Scene script records
━━━━━━━━━━━━━━━━

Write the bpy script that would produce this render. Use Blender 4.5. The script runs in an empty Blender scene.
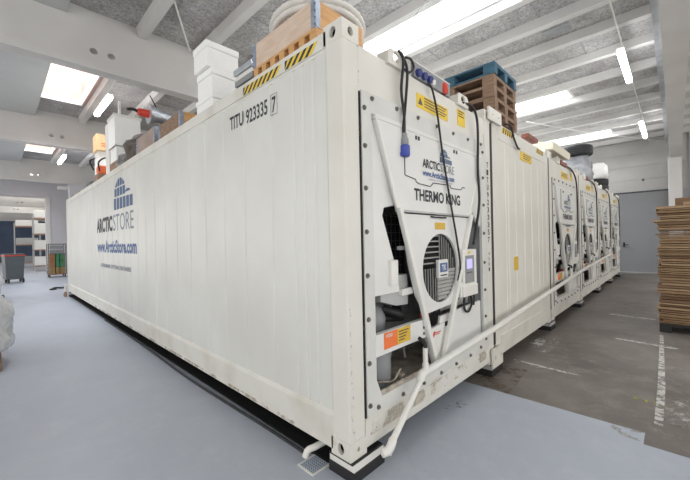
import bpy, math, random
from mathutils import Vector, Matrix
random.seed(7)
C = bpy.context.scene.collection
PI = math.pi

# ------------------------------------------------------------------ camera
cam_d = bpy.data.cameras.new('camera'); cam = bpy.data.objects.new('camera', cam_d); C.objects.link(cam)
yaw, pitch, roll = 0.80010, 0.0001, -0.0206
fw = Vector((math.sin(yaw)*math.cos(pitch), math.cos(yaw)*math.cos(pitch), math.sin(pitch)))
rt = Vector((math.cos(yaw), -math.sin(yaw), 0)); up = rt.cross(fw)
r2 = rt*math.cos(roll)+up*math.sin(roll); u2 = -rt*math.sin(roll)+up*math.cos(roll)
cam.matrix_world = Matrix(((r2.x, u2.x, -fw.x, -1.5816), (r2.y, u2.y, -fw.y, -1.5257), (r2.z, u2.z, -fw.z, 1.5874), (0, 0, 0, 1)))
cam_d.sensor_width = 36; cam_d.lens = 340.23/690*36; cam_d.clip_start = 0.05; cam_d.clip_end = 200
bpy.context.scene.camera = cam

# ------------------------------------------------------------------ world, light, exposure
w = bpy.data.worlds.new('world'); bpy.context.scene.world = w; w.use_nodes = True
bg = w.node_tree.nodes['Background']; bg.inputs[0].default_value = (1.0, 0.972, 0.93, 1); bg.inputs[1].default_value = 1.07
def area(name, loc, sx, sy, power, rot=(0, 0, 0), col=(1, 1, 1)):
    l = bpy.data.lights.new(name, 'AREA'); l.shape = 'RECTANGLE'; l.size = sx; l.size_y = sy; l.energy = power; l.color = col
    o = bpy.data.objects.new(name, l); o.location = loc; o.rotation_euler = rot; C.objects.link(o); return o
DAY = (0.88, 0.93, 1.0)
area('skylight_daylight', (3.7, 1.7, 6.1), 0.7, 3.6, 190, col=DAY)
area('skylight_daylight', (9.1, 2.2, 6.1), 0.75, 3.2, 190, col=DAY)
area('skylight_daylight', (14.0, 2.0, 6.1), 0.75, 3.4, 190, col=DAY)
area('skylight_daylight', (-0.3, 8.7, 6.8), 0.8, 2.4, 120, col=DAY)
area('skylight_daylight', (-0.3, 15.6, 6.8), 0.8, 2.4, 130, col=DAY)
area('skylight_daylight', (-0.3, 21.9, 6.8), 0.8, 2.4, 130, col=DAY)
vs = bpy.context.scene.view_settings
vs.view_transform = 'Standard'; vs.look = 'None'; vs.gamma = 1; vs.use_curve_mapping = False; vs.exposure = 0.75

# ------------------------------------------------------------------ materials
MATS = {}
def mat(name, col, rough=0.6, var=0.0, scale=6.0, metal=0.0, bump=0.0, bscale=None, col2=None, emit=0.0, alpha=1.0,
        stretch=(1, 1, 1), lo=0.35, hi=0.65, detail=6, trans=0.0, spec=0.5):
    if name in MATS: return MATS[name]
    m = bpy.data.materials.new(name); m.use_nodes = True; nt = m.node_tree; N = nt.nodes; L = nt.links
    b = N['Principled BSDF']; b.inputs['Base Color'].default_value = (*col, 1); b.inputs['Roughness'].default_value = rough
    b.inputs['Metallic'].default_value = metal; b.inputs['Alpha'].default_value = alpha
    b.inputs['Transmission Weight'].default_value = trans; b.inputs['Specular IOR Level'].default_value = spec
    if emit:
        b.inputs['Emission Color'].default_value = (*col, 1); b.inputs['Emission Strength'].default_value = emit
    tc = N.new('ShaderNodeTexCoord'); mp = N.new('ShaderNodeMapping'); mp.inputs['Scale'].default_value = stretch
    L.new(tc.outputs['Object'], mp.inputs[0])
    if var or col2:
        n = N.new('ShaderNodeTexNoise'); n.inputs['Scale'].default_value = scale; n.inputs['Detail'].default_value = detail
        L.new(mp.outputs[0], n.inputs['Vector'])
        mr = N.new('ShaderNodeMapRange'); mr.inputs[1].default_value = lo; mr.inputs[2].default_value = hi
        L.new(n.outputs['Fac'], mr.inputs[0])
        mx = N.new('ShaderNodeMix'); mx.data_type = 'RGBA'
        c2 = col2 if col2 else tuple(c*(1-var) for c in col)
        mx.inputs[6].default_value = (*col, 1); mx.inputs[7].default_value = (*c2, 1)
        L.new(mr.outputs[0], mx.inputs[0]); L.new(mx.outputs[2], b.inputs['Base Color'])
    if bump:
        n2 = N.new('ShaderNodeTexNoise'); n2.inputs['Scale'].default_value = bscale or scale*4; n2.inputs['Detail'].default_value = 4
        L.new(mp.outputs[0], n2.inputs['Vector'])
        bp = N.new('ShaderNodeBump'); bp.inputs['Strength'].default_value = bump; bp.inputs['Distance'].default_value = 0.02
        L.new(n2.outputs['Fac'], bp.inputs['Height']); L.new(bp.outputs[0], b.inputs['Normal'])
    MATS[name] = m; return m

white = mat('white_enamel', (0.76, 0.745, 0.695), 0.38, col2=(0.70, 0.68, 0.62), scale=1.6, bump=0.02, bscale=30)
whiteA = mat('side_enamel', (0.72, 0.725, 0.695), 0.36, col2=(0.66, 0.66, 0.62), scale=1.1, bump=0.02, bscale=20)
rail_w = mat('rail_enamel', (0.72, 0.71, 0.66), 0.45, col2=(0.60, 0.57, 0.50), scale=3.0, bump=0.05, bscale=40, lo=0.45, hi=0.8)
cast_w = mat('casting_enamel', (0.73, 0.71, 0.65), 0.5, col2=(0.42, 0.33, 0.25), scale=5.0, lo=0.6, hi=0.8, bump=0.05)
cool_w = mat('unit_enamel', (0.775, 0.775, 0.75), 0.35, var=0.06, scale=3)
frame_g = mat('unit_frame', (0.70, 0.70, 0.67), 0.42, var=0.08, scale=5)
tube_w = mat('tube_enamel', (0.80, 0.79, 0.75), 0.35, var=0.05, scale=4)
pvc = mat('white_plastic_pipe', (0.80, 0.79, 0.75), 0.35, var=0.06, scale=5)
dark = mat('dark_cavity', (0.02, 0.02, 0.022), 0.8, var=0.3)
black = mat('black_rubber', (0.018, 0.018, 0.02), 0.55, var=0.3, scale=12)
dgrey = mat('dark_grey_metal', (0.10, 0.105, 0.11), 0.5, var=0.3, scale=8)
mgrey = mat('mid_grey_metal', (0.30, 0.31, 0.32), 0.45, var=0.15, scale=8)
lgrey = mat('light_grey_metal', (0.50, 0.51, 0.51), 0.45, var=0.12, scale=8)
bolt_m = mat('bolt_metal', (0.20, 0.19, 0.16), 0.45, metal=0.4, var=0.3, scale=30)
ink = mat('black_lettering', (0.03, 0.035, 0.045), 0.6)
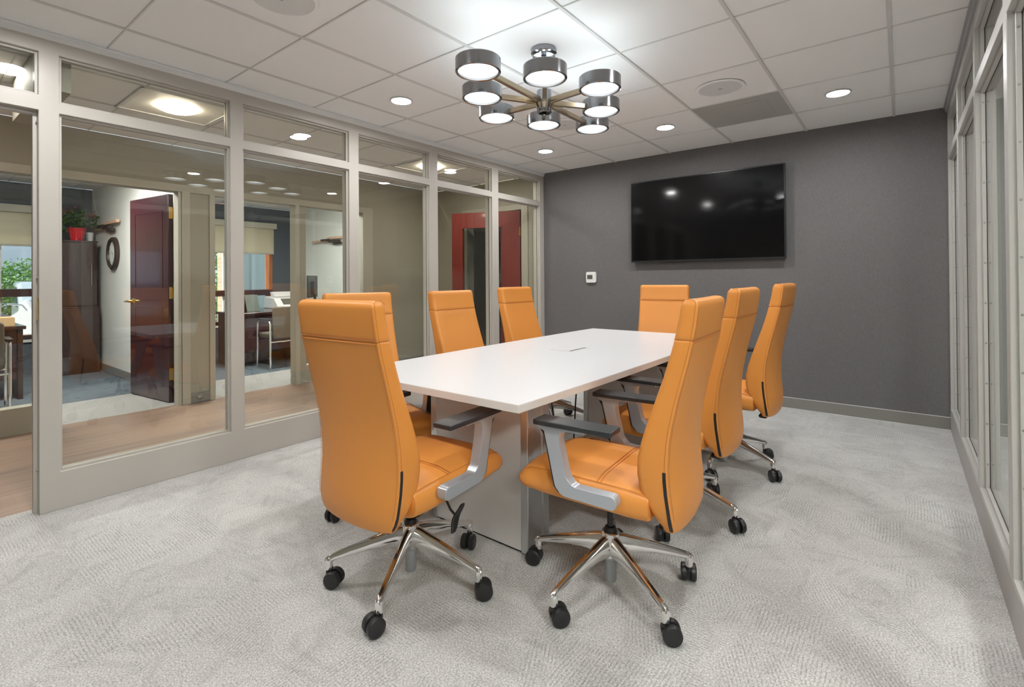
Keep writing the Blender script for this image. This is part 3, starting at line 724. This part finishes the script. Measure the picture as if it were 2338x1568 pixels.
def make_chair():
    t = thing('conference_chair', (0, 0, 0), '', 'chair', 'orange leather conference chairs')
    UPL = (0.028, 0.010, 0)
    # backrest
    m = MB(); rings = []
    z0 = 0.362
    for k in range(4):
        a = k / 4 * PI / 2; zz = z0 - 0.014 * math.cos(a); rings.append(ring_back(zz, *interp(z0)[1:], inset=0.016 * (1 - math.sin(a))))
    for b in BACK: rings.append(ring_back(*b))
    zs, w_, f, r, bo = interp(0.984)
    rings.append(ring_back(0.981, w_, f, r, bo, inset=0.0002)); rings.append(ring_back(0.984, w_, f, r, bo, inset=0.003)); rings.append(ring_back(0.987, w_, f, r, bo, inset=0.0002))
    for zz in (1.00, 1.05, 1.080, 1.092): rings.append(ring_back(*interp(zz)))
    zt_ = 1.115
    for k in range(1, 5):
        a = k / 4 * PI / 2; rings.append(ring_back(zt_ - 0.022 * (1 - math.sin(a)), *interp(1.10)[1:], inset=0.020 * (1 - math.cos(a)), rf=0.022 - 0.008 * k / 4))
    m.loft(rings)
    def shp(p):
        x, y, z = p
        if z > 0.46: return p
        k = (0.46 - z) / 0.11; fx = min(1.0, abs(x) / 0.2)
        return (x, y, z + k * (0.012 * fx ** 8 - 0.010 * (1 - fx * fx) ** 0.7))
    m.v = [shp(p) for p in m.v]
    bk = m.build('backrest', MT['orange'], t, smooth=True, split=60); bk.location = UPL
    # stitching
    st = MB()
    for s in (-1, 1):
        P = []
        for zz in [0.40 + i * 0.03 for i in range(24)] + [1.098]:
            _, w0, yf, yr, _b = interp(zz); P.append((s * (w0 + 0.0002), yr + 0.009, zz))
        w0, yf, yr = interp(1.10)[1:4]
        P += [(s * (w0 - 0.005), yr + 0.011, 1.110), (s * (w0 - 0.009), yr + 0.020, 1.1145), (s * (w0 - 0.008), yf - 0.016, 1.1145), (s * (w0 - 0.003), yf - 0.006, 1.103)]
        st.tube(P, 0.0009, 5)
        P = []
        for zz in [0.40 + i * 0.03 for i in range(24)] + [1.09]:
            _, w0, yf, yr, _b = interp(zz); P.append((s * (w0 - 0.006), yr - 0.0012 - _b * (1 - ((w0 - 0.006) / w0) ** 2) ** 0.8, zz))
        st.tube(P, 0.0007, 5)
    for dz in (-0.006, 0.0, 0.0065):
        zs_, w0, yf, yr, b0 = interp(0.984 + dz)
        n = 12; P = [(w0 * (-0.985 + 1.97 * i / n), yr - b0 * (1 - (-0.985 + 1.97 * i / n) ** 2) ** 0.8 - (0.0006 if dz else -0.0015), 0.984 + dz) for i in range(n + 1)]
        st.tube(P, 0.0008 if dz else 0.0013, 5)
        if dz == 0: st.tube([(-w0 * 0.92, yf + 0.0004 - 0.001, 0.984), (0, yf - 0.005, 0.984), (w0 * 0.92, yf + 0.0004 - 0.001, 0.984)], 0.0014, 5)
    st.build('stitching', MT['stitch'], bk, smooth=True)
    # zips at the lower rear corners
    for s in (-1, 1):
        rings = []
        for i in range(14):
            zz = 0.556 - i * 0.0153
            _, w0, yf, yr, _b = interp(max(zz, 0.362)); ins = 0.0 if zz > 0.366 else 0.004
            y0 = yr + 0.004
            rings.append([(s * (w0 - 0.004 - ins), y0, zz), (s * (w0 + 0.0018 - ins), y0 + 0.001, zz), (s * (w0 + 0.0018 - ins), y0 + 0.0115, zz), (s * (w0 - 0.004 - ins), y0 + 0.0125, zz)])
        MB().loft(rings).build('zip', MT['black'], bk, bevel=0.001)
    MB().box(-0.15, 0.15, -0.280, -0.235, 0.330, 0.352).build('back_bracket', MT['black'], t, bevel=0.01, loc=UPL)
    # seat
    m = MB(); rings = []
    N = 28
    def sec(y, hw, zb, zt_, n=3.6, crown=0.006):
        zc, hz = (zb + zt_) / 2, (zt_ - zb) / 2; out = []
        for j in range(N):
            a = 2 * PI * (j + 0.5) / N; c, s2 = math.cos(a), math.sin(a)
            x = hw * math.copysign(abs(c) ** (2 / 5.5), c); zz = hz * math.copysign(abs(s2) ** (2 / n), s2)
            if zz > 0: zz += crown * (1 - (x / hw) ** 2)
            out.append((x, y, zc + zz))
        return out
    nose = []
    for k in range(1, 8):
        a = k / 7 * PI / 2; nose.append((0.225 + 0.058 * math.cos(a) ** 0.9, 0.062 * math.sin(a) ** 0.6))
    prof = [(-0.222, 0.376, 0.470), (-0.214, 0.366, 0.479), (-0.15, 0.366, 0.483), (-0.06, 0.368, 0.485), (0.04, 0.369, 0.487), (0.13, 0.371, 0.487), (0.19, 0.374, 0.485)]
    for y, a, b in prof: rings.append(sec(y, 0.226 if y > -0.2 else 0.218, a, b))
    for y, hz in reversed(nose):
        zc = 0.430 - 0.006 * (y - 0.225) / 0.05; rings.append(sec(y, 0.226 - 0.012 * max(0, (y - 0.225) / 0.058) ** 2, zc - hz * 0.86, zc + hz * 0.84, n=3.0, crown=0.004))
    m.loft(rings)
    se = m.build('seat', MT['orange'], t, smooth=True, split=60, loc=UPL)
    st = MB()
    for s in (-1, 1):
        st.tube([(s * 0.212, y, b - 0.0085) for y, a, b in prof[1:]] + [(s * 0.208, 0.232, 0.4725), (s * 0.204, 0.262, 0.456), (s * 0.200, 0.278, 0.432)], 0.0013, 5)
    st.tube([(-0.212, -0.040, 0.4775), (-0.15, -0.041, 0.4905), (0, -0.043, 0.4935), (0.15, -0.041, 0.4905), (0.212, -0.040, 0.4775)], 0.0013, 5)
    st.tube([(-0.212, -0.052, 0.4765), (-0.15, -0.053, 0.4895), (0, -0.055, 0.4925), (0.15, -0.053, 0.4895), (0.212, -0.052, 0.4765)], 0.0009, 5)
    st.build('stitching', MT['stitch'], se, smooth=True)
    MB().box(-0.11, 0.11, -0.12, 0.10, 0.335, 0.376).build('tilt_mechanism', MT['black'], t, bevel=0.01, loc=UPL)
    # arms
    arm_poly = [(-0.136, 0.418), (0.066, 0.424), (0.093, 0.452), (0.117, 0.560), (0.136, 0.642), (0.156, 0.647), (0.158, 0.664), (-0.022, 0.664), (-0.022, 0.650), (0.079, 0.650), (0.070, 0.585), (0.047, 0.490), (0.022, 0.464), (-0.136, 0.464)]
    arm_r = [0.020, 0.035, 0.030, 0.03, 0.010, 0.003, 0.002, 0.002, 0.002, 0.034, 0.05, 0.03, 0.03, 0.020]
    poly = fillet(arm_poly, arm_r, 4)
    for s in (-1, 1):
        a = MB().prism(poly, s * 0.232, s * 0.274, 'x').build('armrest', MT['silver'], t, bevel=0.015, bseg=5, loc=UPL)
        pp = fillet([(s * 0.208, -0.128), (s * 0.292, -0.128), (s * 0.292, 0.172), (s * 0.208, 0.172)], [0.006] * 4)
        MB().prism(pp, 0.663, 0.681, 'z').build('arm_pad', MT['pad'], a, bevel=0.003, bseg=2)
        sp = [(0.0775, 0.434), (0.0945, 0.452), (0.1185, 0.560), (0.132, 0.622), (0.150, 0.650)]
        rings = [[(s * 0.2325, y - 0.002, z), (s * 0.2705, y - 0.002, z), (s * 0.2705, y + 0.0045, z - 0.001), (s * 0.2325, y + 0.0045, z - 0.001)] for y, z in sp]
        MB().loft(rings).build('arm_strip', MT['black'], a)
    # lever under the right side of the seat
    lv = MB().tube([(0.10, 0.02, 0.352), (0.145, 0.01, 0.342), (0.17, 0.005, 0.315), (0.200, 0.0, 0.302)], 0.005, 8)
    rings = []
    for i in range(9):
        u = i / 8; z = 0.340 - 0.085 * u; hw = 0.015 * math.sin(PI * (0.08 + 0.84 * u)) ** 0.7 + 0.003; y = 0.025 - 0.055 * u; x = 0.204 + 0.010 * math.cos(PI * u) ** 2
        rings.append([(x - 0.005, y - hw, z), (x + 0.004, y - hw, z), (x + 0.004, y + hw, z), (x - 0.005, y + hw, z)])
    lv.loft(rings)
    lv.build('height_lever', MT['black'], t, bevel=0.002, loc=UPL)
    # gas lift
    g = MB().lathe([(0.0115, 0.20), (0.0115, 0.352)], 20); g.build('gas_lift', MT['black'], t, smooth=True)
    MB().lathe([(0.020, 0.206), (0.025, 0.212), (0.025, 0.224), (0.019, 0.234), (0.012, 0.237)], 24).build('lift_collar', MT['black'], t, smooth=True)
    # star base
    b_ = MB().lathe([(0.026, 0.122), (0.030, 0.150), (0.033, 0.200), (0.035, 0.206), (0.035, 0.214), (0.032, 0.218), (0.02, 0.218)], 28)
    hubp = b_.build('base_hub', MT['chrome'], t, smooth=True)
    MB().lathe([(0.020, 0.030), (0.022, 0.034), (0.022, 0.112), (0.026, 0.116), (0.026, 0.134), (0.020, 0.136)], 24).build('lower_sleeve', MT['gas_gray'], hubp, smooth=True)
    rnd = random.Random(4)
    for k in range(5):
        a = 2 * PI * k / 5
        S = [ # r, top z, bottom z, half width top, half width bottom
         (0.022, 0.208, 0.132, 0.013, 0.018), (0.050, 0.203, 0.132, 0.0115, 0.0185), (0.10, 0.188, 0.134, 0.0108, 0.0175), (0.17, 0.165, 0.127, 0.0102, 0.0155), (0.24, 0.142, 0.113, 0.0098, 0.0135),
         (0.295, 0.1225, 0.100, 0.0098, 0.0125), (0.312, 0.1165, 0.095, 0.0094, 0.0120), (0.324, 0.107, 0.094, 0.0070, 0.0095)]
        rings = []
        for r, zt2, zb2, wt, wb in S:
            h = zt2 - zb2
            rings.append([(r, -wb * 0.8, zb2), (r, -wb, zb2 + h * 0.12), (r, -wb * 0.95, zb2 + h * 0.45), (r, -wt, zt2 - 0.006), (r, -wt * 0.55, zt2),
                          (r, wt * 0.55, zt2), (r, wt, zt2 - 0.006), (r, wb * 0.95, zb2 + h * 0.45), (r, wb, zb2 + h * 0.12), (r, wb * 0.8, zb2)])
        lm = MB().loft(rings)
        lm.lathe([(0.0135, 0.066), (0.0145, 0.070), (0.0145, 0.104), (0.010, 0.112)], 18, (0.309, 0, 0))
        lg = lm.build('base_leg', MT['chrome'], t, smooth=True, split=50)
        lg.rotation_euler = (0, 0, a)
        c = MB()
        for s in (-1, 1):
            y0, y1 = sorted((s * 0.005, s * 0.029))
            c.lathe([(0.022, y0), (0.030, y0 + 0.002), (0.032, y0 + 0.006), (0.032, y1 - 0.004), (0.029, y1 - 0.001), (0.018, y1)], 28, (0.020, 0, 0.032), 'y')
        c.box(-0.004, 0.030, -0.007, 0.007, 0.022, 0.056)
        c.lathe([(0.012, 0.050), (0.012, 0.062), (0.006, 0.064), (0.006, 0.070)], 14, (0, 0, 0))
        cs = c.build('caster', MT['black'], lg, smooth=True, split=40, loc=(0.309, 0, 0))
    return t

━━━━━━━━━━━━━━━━

# Problem details
Go from the first line of the listing to the line holding "bpy.context.scene.camera = cam" and, please, transcribe those lines exactly, both included, with no pictures.

# Exercise answer
Write the bpy script that would produce this render. Use Blender 4.5. The script runs in an empty Blender scene.
import bpy, math, random
from mathutils import Vector, Matrix
random.seed(7)
C = bpy.context.scene.collection
PI = math.pi

# ------------------------------------------------------------------ camera
cam_d = bpy.data.cameras.new('camera'); cam = bpy.data.objects.new('camera', cam_d); C.objects.link(cam)
yaw, pitch, roll = 0.80010, 0.0001, -0.0206
fw = Vector((math.sin(yaw)*math.cos(pitch), math.cos(yaw)*math.cos(pitch), math.sin(pitch)))
rt = Vector((math.cos(yaw), -math.sin(yaw), 0)); up = rt.cross(fw)
r2 = rt*math.cos(roll)+up*math.sin(roll); u2 = -rt*math.sin(roll)+up*math.cos(roll)
cam.matrix_world = Matrix(((r2.x, u2.x, -fw.x, -1.5816), (r2.y, u2.y, -fw.y, -1.5257), (r2.z, u2.z, -fw.z, 1.5874), (0, 0, 0, 1)))
cam_d.sensor_width = 36; cam_d.lens = 340.23/690*36; cam_d.clip_start = 0.05; cam_d.clip_end = 200
bpy.context.scene.camera = cam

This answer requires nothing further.